Dynamical masses of early-type galaxies at z~2
Michele Cappellari (University of Oxford)

TL;DR
This paper discusses methods to accurately determine the masses and sizes of early-type galaxies at high redshift using galaxy dynamics, specifically stellar velocity dispersion, to overcome limitations of photometry.
Contribution
It reviews recent efforts to measure galaxy dynamical masses at z~2, providing insights into galaxy evolution beyond photometric uncertainties.
Findings
Dynamical mass measurements offer more reliable estimates than photometry.
Galaxy sizes at high redshift can be biased due to imaging quality.
Stellar velocity dispersion is a key parameter for accurate mass determination.
Abstract
The evolution of masses and sizes of passive (early-type) galaxies with redshift provides ideal constraints to galaxy formation models.

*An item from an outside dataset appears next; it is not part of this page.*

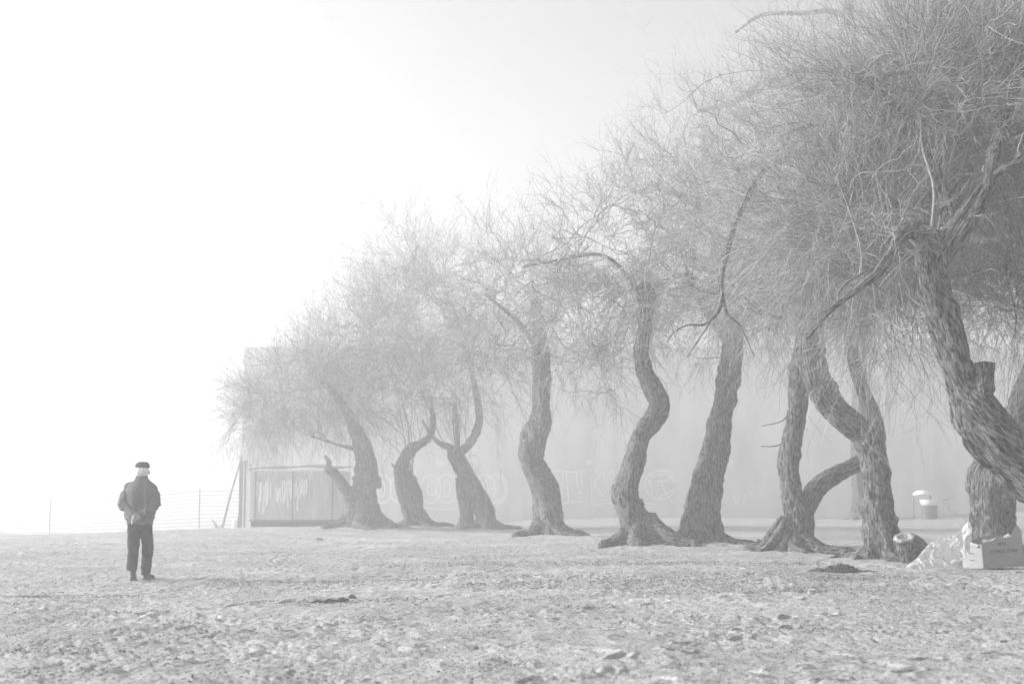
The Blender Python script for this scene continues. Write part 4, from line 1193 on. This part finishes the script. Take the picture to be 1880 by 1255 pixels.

These parameters can in principle be obtained for large galaxy samples from multi-band photometry alone. However the accuracy of photometric masses is limited by the non-universality of the IMF. Galaxy sizes can be biased at high redshift due to the inferior quality of the imaging data. Both problems can be avoided using galaxy dynamics, and in particular by measuring the galaxies stellar velocity dispersion. Here we provide an overview of the efforts in this direction.